Lead vocals, cuatro, guitar, tiple, quena, gaita, caña de millo, small percussion instruments

Edgar East


Ed was born and raised Panama, and began performing at a very young age. Besides being a member of Los Llaneros, Latin duo Calle Sur, and directing the Afro-Latin Project, Ed performs Latin jazz, salsa, vocal jazz, and world music, as a soloist or with other ensembles.  Ed has a degree in music education and taught band for eighteen years before becoming a touring musician.

Vocals, maracas, Latin percussion, bass, flute, ​quena, gaita, caña de millo

NOTE: Los Llaneros will perform with either Daniel or René as harpists to from a trio.  For large stages, master maraca player and percussionist, Diego Mosquera, joins us to form a quartet.

Diego Mosquera



Los Llanos (los YAH-nos), meaning "The Plains," is the savanna region which encompasses the vast watershed of the Orinoco River. It unites eastern Colombia with the central third of Venezuela. This expansive and beautiful land is characterized by ample, open grasslands, and slow-flowing rivers and creeks flanked by gallery forests. The human population density in the Llanos has always been low, primarily because of its poor soils.

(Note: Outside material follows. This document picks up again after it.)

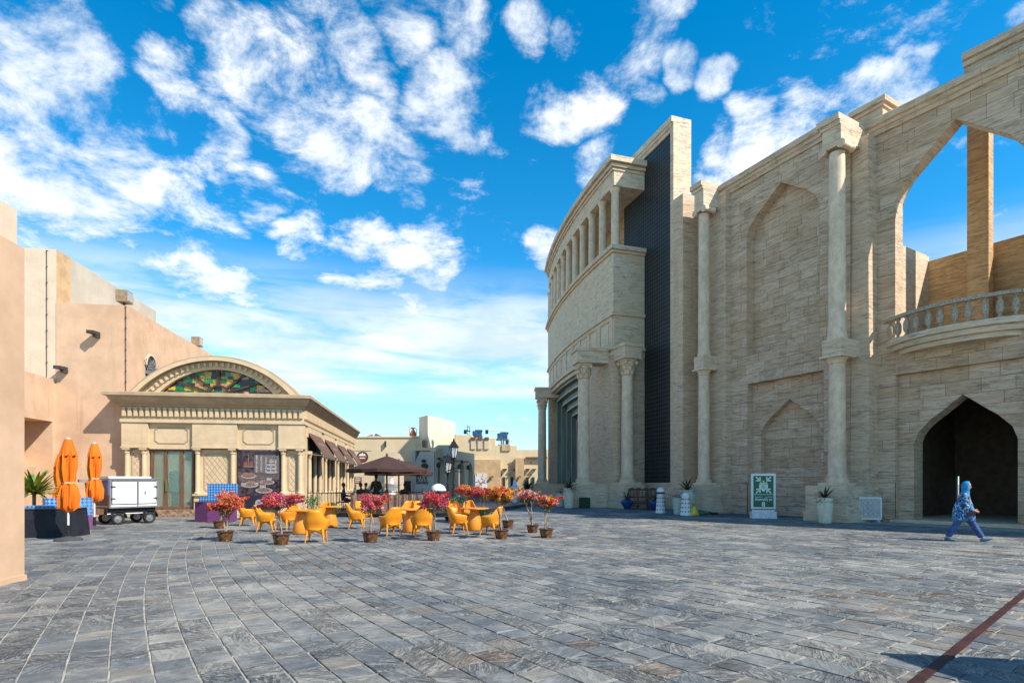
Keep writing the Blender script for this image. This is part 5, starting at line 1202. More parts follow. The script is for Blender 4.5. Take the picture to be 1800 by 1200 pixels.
def wheel(x, y, r_=.22):
    m = MB(); vs = [(r_*.62, -.07), (r_*.9, -.08), (r_, -.05), (r_, .05), (r_*.9, .08), (r_*.62, .07)]
    P = []; fs = []; n = 22
    for i in range(n):
        a = 2 * math.pi * i / n
        for rr_, yy in vs: P.append((x + rr_ * math.cos(a), y + yy, r_ + .012 + rr_ * math.sin(a)))
    for i in range(n):
        for q_ in range(6): fs.append((i*6+q_, ((i+1) % n)*6+q_, ((i+1) % n)*6+(q_+1) % 6, i*6+(q_+1) % 6))
    w_ = m.add(P, fs).build('wheel', M('rubber', (.02, .02, .02), .8, .2, 9), cart, *o_, smooth=True)
    k = MB(); k.xz([(x + r_*.6 * math.cos(a), r_ + .012 + r_*.6 * math.sin(a)) for a in [2 * math.pi * i / 16 for i in range(16)]], y - .05, y + .05); k.xz([(x + .05 * math.cos(a), r_ + .012 + .05 * math.sin(a)) for a in [2 * math.pi * i / 8 for i in range(8)]], y - .09, y - .052); k.build('rim', STEEL, w_, *o_)
wheel(-.2, .05); wheel(.9, .05); wheel(-.2, 1.15); wheel(.9, 1.15)
for x in (-.2, .9): MB().xz([(x + .30 * math.cos(a), .25 + .30 * math.sin(a)) for a in [math.pi * i / 10 for i in range(11)]] + [(x - .27, .25)] + [(x + .27 * math.cos(a), .25 + .27 * math.sin(a)) for a in [math.pi - math.pi * i / 10 for i in range(11)]], -.05, .16).build('mudguard', BLACK, cart, *o_)
MB().bar((-1.0, .3, .6), (-1.05, .5, 1.6), .07).build('handle_post', BLACK, cart, *o_); MB().box(-1.3, -.6, .4, .55, 1.62, 1.72).build('handle_shelf', M('grey_shelf', (.22, .22, .2), .6), cart, *o_)
# purple and blue planter box in front of the lattice pier
p = ground_at(376, 918); pb = thing('planter_box', 'purple planked box with a blue lattice printed back, in front of the cafe pier', 'planter', (*p, 0)); o_ = ((p[0], p[1], 0), R(6))
L_ = [(-.86, .30), (-.25, 0), (.62, 0), (.62, .75), (-.86, .75)]
for k in range(8): MB().xy(L_, .03 + k * .10, .03 + k * .10 + .094).build('purple_plank', PURPLE, pb, *o_)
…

Traditional Native cultures of the Llanos, which are descendants of Caribbean cultures, have typically led a nomadic lifestyle supported by hunting, gathering, and horticulture.   As is the case everywhere else in the Americas, however, their traditional ways and sovereignty have been hurt by the expansionist takeover of colonizers for over 500 years.

Colonization in the Llanos began with the arrival of Jesuit missionaries in the Sixteenth Century, followed by large-scale landowners and their cattle herds.  Since then, the life of the Llaneros or people of the Llanos, has been closely tied to cattle ranching, despite the increasing and  destructive presence of large-scale agriculture and oil extraction.

Over the centuries, the Spanish and Indigenous roots of Llanero music have been adapted and transformed into the highly syncopated rhythms of today, with very similar characteristics in both Colombia and Venezuela. Music continues to play a central role in the daily lives of  Llaneros  as they sing primarily about cattle ranching,  nature, and love.  

Map showing the location of the Llanos in northern South America.

In terms of the European settlement that first brought cattle, horses, and the cowboy lifestyle to South America in the early Sixteenth Century, the history of the Llanos region is similar to that of the better known "Pampas" plains of Argentina and Brazil, though the music is distinctly different.